[AIM]:
Go through the listing and write out all of it exactly.
--------------------------------------------------
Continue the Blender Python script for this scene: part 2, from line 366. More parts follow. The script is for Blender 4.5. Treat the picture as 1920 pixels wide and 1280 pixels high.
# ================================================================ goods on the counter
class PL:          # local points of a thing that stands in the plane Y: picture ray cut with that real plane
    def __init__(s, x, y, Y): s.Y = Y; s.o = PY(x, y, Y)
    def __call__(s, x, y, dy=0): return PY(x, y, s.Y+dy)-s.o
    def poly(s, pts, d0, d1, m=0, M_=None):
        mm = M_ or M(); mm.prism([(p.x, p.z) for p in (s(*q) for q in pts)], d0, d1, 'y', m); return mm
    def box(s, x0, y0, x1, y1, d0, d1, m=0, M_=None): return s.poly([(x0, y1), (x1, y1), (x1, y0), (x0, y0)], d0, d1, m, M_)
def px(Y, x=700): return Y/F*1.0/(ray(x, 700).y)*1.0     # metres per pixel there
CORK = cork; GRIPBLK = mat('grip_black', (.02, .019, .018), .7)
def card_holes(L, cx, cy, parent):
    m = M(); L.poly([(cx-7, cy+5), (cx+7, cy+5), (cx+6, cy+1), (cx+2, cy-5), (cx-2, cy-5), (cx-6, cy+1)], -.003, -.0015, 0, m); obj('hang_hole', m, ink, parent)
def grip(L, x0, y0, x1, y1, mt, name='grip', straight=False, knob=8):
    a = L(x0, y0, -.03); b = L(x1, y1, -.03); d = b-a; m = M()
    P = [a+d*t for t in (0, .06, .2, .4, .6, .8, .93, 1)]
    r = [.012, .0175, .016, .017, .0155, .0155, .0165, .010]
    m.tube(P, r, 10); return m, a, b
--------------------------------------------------
[FULL ANSWER]:
Continue the Blender Python script for this scene: part 2, from line 366. More parts follow. The script is for Blender 4.5. Treat the picture as 1920 pixels wide and 1280 pixels high.
# ================================================================ goods on the counter
class PL:          # local points of a thing that stands in the plane Y: picture ray cut with that real plane
    def __init__(s, x, y, Y): s.Y = Y; s.o = PY(x, y, Y)
    def __call__(s, x, y, dy=0): return PY(x, y, s.Y+dy)-s.o
    def poly(s, pts, d0, d1, m=0, M_=None):
        mm = M_ or M(); mm.prism([(p.x, p.z) for p in (s(*q) for q in pts)], d0, d1, 'y', m); return mm
    def box(s, x0, y0, x1, y1, d0, d1, m=0, M_=None): return s.poly([(x0, y1), (x1, y1), (x1, y0), (x0, y0)], d0, d1, m, M_)
def px(Y, x=700): return Y/F*1.0/(ray(x, 700).y)*1.0     # metres per pixel there
CORK = cork; GRIPBLK = mat('grip_black', (.02, .019, .018), .7)
def card_holes(L, cx, cy, parent):
    m = M(); L.poly([(cx-7, cy+5), (cx+7, cy+5), (cx+6, cy+1), (cx+2, cy-5), (cx-2, cy-5), (cx-6, cy+1)], -.003, -.0015, 0, m); obj('hang_hole', m, ink, parent)
def grip(L, x0, y0, x1, y1, mt, name='grip', straight=False, knob=8):
    a = L(x0, y0, -.03); b = L(x1, y1, -.03); d = b-a; m = M()
    P = [a+d*t for t in (0, .06, .2, .4, .6, .8, .93, 1)]
    r = [.012, .0175, .016, .017, .0155, .0155, .0165, .010]
    m.tube(P, r, 10); return m, a, b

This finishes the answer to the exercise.